Rows from a 3D scene dataset
#####

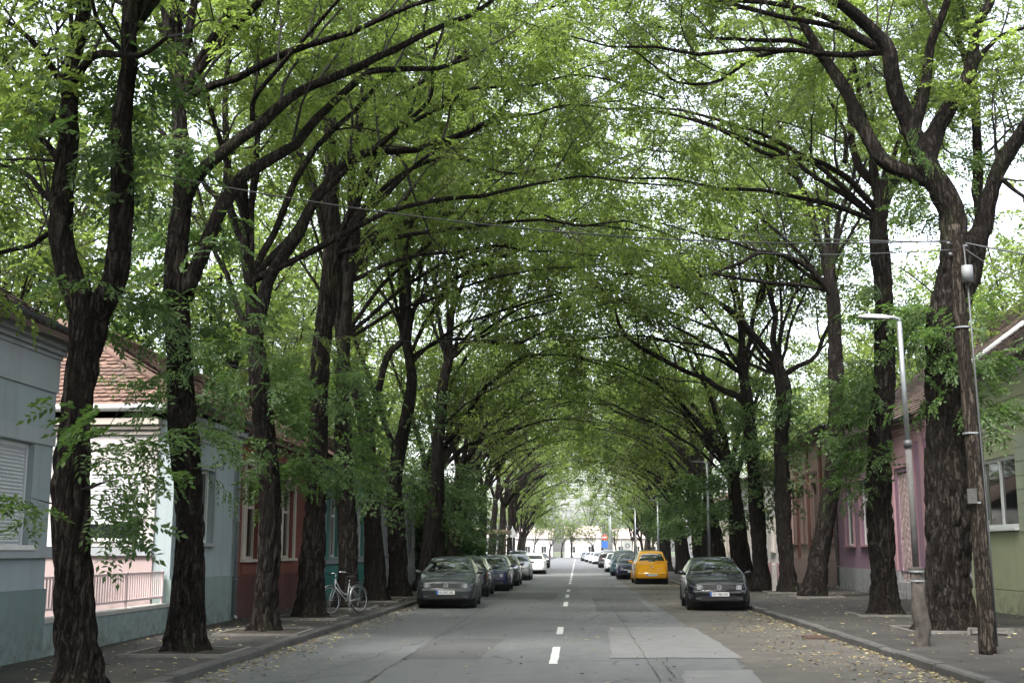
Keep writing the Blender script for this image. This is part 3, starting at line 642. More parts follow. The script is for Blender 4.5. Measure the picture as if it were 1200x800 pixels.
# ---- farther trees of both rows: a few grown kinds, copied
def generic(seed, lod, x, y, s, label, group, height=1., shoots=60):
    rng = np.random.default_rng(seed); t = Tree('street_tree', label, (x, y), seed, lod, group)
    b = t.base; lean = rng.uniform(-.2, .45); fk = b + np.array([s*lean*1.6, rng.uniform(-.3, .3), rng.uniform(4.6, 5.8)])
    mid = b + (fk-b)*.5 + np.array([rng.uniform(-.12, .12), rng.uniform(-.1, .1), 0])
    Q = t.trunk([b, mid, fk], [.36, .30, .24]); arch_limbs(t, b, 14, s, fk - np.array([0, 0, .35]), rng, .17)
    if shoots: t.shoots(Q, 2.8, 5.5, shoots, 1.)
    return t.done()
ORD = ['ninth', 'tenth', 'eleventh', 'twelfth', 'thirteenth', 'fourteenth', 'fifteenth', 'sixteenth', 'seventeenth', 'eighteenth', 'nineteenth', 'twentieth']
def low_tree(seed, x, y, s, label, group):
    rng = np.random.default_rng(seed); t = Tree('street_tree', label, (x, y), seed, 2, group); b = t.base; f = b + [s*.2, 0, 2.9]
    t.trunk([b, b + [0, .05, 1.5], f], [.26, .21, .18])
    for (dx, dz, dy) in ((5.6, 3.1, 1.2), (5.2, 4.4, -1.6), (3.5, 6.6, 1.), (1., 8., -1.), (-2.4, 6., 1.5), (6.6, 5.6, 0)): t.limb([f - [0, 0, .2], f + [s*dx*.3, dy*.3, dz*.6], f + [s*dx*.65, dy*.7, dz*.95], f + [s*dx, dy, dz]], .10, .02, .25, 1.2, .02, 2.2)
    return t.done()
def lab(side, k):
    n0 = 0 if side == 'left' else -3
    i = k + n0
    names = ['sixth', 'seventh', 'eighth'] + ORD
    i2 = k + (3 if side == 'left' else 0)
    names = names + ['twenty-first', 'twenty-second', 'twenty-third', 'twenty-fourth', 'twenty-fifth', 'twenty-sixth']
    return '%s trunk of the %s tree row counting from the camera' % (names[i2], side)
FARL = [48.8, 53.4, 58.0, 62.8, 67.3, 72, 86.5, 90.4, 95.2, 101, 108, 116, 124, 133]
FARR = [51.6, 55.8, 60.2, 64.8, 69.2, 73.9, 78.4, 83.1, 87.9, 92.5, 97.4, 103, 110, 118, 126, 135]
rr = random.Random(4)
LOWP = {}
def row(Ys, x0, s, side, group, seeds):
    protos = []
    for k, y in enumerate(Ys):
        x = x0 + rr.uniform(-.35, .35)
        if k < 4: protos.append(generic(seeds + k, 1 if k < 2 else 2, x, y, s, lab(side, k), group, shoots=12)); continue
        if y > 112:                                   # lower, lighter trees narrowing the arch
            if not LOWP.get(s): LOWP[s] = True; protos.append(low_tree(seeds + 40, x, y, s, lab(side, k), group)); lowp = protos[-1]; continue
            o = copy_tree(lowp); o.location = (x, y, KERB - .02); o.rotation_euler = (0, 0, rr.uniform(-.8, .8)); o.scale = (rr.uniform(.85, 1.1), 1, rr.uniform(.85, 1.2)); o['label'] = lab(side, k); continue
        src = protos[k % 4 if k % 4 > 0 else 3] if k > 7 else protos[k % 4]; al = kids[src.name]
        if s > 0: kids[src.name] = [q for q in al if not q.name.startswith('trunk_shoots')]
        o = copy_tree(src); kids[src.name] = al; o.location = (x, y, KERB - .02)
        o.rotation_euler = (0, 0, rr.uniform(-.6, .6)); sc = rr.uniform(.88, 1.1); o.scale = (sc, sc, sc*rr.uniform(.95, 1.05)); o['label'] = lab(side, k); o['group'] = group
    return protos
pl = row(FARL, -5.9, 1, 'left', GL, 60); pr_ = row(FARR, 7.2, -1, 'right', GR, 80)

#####

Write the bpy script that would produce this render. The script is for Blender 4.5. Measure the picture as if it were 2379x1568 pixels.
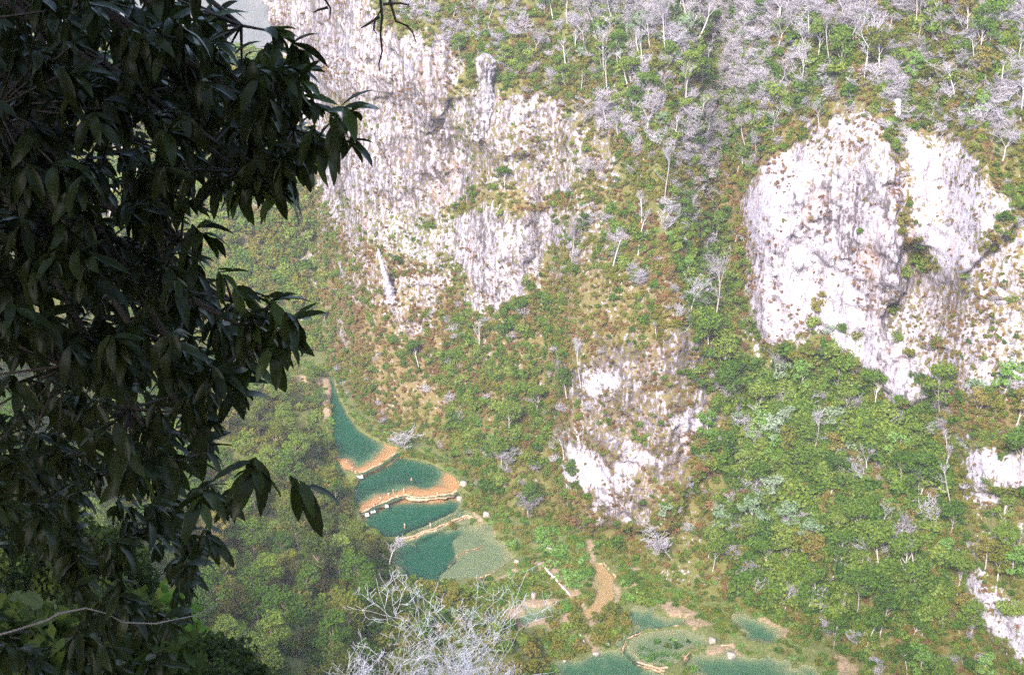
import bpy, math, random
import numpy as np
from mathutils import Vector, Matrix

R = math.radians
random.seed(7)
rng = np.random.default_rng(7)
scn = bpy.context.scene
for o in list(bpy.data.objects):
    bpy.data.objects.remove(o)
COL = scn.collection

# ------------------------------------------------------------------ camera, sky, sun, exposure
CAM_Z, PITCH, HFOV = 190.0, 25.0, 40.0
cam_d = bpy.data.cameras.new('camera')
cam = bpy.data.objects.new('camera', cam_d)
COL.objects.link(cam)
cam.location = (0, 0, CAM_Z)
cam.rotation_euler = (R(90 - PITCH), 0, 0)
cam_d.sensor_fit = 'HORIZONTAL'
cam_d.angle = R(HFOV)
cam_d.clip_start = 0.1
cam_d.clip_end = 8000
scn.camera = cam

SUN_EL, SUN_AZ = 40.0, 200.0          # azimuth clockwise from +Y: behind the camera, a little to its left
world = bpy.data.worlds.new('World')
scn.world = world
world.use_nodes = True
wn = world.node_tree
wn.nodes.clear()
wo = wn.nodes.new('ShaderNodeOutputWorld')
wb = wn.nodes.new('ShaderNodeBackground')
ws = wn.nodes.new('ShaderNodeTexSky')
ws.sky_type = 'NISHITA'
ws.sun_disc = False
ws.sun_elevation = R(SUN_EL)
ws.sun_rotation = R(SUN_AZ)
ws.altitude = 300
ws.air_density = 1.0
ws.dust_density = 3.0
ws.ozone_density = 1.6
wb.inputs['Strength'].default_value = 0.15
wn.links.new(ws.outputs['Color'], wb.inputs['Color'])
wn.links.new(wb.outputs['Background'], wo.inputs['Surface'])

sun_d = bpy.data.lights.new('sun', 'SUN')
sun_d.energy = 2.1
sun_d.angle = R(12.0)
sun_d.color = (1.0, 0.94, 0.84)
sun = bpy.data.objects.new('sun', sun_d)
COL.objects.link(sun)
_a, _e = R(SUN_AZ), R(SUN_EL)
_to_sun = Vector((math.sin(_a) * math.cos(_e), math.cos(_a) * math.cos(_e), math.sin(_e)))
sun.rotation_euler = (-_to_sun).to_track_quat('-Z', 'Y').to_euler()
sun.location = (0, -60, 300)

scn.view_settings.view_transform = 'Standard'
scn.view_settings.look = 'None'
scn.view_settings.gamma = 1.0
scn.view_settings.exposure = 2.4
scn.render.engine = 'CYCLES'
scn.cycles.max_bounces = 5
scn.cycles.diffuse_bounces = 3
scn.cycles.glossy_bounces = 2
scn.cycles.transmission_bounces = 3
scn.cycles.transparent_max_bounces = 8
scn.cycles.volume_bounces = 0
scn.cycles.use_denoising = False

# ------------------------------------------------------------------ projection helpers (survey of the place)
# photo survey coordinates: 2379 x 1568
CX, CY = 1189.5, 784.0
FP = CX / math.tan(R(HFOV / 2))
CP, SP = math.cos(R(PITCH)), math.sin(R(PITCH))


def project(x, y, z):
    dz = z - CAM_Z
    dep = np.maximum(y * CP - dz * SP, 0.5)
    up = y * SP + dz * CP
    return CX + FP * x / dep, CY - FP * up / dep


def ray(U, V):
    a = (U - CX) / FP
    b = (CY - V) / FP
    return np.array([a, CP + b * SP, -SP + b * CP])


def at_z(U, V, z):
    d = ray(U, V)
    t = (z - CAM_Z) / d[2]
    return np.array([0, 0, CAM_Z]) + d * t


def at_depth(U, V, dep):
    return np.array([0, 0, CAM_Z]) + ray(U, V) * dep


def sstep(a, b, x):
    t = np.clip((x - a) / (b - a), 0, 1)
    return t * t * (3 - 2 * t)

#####

Exercise prompt:
Look above for lines with the word "this" and copy them all.

Worked answer:
Keep writing the Blender script for this image. This is part 3, starting at line 642. More parts follow. The script is for Blender 4.5. Measure the picture as if it were 1200x800 pixels.
Write the bpy script that would produce this render. The script is for Blender 4.5. Measure the picture as if it were 2379x1568 pixels.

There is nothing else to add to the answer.